◆ **GIVEN INFORMATION**
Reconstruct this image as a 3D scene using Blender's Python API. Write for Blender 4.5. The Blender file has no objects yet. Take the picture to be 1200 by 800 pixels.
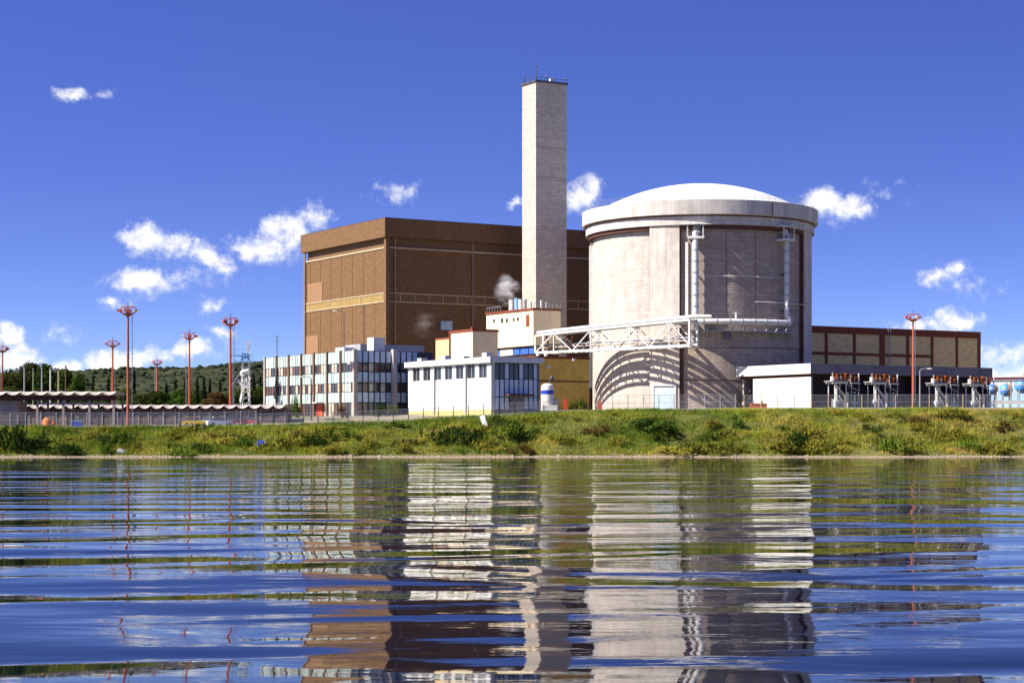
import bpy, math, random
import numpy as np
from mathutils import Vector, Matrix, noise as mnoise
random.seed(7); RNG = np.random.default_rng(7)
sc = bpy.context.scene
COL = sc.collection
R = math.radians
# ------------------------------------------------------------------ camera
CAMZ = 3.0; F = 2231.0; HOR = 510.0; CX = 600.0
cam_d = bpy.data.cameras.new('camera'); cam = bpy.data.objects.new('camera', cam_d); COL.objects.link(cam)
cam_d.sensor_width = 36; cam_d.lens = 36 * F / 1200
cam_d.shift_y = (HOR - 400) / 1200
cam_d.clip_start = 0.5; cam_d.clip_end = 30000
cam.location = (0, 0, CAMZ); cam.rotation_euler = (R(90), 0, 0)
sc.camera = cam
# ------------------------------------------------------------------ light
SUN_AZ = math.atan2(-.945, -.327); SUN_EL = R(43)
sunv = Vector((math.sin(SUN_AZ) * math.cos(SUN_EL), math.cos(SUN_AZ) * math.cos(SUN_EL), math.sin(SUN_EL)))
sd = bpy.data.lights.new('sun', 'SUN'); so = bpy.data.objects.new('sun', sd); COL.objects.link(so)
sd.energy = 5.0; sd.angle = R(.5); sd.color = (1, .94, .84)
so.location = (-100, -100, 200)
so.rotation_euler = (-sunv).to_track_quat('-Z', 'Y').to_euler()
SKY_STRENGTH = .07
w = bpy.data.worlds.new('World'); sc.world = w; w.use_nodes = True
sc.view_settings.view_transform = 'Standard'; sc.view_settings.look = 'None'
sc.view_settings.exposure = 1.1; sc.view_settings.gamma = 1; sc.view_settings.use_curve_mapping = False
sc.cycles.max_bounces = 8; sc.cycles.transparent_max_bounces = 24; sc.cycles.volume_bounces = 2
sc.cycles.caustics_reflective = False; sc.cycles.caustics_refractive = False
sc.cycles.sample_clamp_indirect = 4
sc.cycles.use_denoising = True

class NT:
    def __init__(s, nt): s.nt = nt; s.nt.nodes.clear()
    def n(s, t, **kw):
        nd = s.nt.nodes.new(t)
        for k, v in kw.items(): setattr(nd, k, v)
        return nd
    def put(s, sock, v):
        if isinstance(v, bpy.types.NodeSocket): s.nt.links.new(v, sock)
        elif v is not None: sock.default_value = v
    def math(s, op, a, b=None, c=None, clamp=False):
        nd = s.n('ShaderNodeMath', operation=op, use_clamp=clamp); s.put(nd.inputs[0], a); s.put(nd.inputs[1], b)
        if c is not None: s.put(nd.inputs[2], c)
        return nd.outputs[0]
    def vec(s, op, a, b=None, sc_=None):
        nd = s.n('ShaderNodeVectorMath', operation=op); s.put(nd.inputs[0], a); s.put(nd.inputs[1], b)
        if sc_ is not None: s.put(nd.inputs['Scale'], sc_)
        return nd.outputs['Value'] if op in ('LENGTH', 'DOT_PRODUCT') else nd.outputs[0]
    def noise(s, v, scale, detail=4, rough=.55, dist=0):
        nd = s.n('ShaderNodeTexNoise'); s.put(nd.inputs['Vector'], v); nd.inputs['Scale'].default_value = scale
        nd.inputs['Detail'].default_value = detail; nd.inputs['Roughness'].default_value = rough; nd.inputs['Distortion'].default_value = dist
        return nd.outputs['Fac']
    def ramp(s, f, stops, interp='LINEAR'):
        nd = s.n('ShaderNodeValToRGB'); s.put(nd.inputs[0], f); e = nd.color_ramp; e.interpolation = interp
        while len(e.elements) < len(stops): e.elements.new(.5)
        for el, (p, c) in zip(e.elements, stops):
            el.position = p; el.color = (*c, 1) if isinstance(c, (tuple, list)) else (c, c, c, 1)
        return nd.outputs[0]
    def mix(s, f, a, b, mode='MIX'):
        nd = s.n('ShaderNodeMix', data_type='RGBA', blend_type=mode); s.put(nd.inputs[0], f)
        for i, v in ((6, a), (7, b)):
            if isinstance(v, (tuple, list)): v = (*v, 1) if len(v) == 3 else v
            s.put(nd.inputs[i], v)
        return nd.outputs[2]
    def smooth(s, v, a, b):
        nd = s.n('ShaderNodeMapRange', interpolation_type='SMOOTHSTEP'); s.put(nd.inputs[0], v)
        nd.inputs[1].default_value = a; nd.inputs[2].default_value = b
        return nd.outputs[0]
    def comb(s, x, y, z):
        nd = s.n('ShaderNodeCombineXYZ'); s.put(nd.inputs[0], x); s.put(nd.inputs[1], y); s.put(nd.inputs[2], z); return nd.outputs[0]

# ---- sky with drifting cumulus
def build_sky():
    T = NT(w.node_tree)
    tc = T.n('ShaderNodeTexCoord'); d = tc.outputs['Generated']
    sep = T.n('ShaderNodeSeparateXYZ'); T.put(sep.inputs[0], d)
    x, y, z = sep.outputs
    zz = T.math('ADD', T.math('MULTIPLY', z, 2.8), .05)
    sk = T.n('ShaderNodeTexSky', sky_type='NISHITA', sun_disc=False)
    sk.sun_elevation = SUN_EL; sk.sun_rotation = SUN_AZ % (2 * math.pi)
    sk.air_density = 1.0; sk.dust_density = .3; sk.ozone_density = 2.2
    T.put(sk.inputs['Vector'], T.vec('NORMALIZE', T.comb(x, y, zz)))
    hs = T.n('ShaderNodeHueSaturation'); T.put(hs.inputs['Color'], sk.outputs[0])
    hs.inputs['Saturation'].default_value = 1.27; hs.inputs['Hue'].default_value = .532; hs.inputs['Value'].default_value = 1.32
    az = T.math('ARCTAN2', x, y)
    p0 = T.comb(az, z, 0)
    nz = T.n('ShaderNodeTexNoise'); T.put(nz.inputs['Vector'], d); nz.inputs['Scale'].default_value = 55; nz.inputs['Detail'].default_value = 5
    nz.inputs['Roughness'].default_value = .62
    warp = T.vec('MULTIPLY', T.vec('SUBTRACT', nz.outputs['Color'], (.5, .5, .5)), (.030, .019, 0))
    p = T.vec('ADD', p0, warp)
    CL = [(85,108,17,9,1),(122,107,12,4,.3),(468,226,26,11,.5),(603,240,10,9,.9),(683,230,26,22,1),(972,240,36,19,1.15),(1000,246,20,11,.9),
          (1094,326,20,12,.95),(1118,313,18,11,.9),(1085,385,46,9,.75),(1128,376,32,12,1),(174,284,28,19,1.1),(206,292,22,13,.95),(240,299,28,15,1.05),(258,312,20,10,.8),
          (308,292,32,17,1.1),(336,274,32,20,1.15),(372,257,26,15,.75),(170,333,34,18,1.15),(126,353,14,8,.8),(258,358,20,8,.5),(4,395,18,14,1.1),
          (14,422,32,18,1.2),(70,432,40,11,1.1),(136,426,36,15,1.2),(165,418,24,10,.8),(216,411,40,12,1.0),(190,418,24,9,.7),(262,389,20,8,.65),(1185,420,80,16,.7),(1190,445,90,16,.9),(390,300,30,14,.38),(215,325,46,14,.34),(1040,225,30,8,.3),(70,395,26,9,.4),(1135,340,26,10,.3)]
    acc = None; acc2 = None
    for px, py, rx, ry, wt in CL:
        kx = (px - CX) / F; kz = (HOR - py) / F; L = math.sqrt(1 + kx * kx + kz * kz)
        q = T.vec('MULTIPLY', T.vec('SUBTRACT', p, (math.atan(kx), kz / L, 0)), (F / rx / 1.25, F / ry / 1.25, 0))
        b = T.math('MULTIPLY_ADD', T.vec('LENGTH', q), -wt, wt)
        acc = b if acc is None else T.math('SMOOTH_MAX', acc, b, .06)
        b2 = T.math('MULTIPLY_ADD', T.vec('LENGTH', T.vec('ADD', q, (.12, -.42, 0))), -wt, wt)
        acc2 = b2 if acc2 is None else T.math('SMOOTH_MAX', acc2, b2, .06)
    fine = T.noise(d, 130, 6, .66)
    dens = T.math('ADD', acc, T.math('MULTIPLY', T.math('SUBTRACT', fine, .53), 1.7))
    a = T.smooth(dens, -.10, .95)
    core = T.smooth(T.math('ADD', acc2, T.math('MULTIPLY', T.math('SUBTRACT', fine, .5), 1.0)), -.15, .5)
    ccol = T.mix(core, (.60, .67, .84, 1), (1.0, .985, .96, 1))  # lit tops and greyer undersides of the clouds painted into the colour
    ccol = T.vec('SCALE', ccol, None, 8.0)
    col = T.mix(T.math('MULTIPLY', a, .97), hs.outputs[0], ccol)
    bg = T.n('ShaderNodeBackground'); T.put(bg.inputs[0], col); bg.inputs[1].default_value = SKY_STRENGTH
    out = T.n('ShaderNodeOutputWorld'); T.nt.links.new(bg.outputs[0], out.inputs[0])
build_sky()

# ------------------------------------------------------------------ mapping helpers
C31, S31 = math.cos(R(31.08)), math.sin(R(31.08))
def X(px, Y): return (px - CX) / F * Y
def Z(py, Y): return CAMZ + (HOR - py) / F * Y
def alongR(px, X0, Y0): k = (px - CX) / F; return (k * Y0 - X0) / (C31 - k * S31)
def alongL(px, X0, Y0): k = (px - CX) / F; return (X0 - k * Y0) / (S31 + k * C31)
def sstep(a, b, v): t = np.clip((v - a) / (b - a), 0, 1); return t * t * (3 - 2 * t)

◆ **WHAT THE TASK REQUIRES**
Skip the pictures and restate exactly the lines from the beginning of the listing to the line with "sc.cycles.use_denoising = True", that line included.

◆ **CORRECT ANSWER**
Reconstruct this image as a 3D scene using Blender's Python API. Write for Blender 4.5. The Blender file has no objects yet. Take the picture to be 1200 by 800 pixels.
import bpy, math, random
import numpy as np
from mathutils import Vector, Matrix, noise as mnoise
random.seed(7); RNG = np.random.default_rng(7)
sc = bpy.context.scene
COL = sc.collection
R = math.radians
# ------------------------------------------------------------------ camera
CAMZ = 3.0; F = 2231.0; HOR = 510.0; CX = 600.0
cam_d = bpy.data.cameras.new('camera'); cam = bpy.data.objects.new('camera', cam_d); COL.objects.link(cam)
cam_d.sensor_width = 36; cam_d.lens = 36 * F / 1200
cam_d.shift_y = (HOR - 400) / 1200
cam_d.clip_start = 0.5; cam_d.clip_end = 30000
cam.location = (0, 0, CAMZ); cam.rotation_euler = (R(90), 0, 0)
sc.camera = cam
# ------------------------------------------------------------------ light
SUN_AZ = math.atan2(-.945, -.327); SUN_EL = R(43)
sunv = Vector((math.sin(SUN_AZ) * math.cos(SUN_EL), math.cos(SUN_AZ) * math.cos(SUN_EL), math.sin(SUN_EL)))
sd = bpy.data.lights.new('sun', 'SUN'); so = bpy.data.objects.new('sun', sd); COL.objects.link(so)
sd.energy = 5.0; sd.angle = R(.5); sd.color = (1, .94, .84)
so.location = (-100, -100, 200)
so.rotation_euler = (-sunv).to_track_quat('-Z', 'Y').to_euler()
SKY_STRENGTH = .07
w = bpy.data.worlds.new('World'); sc.world = w; w.use_nodes = True
sc.view_settings.view_transform = 'Standard'; sc.view_settings.look = 'None'
sc.view_settings.exposure = 1.1; sc.view_settings.gamma = 1; sc.view_settings.use_curve_mapping = False
sc.cycles.max_bounces = 8; sc.cycles.transparent_max_bounces = 24; sc.cycles.volume_bounces = 2
sc.cycles.caustics_reflective = False; sc.cycles.caustics_refractive = False
sc.cycles.sample_clamp_indirect = 4
sc.cycles.use_denoising = True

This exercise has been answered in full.